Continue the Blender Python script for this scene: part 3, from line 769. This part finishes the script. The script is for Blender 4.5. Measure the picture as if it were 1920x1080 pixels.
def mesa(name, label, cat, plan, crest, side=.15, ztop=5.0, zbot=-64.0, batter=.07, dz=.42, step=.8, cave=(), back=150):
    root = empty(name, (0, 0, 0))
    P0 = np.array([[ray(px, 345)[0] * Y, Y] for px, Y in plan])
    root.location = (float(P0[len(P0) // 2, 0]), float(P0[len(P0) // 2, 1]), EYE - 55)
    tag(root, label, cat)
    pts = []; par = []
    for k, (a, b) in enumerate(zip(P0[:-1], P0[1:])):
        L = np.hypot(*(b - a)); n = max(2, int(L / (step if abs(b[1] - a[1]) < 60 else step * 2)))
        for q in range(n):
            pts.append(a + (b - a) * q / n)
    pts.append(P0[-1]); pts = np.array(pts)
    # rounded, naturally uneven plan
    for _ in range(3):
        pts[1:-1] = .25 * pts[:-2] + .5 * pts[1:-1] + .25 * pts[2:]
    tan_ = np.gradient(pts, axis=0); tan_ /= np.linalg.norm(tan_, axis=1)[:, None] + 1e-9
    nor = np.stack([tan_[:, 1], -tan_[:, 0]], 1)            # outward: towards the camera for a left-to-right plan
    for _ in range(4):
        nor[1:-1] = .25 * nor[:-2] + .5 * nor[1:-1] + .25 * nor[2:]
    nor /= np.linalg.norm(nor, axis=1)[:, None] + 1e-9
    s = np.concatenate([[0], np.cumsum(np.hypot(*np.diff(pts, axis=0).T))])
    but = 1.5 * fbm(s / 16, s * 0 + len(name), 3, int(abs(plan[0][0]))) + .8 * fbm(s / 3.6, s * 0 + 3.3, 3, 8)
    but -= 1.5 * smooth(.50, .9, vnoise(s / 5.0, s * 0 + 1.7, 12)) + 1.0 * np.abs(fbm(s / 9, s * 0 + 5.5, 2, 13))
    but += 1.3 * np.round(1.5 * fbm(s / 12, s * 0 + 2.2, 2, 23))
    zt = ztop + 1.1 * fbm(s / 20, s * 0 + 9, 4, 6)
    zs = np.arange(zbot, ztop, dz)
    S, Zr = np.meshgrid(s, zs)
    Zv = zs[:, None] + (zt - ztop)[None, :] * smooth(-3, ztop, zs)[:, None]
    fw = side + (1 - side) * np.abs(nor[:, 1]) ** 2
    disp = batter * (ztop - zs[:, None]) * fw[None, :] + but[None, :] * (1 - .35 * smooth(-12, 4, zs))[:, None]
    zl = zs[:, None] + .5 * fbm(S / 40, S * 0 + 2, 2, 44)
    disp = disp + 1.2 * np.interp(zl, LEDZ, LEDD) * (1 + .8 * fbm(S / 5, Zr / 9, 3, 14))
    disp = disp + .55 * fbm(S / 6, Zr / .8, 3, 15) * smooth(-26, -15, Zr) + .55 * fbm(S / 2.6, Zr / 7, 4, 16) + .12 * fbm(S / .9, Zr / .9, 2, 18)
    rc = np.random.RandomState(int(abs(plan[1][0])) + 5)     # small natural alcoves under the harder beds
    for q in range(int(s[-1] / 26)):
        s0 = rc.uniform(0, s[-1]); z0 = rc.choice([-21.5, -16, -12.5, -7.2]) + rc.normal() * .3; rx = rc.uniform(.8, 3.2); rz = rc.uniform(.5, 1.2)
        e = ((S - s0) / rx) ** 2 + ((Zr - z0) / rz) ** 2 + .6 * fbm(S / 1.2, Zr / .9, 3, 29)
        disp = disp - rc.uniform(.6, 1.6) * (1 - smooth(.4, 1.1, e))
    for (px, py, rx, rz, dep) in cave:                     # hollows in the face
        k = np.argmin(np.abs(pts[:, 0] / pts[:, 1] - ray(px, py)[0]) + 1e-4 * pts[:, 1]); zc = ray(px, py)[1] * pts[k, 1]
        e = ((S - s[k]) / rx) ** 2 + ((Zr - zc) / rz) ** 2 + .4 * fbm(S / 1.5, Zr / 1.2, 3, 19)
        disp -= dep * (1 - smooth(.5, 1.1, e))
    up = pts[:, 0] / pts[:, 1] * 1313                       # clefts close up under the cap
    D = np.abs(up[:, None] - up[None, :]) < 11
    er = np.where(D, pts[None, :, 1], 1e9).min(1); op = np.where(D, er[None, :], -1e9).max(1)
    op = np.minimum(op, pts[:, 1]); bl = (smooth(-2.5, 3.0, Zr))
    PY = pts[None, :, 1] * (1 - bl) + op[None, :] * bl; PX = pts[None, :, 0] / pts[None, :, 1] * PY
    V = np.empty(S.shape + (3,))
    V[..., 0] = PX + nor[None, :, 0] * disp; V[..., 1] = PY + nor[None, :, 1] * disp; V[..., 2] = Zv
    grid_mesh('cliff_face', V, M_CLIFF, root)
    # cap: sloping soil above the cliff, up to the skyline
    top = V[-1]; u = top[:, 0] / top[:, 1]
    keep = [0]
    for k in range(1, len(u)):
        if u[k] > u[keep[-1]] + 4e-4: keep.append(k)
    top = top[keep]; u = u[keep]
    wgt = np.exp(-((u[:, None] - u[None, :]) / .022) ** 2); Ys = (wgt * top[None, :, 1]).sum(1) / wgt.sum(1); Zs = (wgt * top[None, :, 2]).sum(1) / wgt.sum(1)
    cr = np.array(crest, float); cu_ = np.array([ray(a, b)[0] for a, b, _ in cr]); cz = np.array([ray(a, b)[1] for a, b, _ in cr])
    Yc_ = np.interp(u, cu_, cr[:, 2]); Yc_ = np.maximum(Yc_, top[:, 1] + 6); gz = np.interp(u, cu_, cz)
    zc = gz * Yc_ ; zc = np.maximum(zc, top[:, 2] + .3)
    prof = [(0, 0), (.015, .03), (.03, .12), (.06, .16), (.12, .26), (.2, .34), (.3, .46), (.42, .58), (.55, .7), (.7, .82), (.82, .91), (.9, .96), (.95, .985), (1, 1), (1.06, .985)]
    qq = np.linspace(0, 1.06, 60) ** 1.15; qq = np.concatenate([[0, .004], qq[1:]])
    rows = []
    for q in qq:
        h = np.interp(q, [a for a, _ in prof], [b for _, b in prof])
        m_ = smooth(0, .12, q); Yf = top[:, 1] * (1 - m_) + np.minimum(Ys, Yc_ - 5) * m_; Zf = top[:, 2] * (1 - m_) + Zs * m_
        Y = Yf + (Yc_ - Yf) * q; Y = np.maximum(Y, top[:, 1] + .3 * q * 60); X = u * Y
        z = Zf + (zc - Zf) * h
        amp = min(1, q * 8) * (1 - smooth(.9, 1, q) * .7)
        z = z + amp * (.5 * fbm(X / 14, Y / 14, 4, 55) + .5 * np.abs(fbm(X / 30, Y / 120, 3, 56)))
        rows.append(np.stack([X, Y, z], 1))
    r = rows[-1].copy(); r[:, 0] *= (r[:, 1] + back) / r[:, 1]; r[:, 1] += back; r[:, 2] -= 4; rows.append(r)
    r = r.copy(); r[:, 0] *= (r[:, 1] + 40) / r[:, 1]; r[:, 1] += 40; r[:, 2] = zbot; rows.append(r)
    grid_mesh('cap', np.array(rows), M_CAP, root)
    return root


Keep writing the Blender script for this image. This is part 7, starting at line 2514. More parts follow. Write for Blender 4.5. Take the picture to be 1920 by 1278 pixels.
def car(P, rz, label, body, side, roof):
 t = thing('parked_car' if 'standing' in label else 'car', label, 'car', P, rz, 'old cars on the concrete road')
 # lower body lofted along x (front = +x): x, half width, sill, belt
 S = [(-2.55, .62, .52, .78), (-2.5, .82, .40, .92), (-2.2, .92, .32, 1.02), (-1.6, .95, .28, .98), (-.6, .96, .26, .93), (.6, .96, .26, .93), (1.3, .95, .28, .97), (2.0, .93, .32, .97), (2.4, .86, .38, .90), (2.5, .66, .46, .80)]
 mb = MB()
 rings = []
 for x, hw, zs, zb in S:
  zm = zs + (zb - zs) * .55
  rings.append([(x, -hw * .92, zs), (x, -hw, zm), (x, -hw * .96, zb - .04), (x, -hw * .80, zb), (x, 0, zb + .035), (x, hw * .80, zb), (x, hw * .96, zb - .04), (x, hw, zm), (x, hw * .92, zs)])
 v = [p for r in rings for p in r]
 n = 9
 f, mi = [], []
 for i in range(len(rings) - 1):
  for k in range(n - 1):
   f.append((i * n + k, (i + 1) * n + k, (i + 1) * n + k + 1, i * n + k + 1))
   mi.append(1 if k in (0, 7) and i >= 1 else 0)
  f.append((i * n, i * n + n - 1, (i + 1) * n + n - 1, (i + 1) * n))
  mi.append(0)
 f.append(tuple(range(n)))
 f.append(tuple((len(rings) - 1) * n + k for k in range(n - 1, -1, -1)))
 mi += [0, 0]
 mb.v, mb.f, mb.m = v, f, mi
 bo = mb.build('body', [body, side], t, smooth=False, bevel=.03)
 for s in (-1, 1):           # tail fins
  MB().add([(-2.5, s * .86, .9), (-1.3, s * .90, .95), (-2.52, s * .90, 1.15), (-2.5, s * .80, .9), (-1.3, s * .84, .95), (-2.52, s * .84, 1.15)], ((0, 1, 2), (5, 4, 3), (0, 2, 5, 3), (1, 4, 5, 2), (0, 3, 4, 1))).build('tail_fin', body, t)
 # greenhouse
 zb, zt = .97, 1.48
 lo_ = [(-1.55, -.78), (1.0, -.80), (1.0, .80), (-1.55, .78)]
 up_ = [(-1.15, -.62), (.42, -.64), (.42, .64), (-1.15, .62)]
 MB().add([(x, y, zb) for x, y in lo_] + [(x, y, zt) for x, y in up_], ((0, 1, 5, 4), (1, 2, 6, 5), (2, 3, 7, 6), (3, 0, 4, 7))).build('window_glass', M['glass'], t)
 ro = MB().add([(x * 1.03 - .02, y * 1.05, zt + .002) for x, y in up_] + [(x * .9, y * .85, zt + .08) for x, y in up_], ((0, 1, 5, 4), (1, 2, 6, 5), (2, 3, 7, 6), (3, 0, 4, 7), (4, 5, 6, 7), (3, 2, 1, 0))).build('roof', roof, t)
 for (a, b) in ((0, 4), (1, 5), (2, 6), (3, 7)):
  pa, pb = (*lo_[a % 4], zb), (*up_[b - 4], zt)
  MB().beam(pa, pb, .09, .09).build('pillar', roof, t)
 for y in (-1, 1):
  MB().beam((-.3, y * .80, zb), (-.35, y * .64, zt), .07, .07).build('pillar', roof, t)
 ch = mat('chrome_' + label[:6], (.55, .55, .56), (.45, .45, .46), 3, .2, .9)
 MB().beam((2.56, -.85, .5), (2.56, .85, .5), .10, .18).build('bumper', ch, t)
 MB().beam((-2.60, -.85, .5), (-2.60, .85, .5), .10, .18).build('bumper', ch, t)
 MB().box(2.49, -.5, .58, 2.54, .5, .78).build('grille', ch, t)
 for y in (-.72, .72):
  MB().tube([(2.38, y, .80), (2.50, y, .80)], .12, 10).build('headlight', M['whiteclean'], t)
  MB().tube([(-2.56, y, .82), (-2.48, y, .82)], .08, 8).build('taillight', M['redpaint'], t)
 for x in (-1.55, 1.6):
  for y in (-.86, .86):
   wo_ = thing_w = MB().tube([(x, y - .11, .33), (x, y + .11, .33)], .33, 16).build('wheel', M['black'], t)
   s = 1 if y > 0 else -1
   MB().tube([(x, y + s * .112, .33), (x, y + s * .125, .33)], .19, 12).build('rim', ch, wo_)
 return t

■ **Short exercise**
Return every line above in which the string "script" occurs.

■ **Result of this exercise**
Continue the Blender Python script for this scene: part 3, from line 769. This part finishes the script. The script is for Blender 4.5. Measure the picture as if it were 1920x1080 pixels.
Keep writing the Blender script for this image. This is part 7, starting at line 2514. More parts follow. Write for Blender 4.5. Take the picture to be 1920 by 1278 pixels.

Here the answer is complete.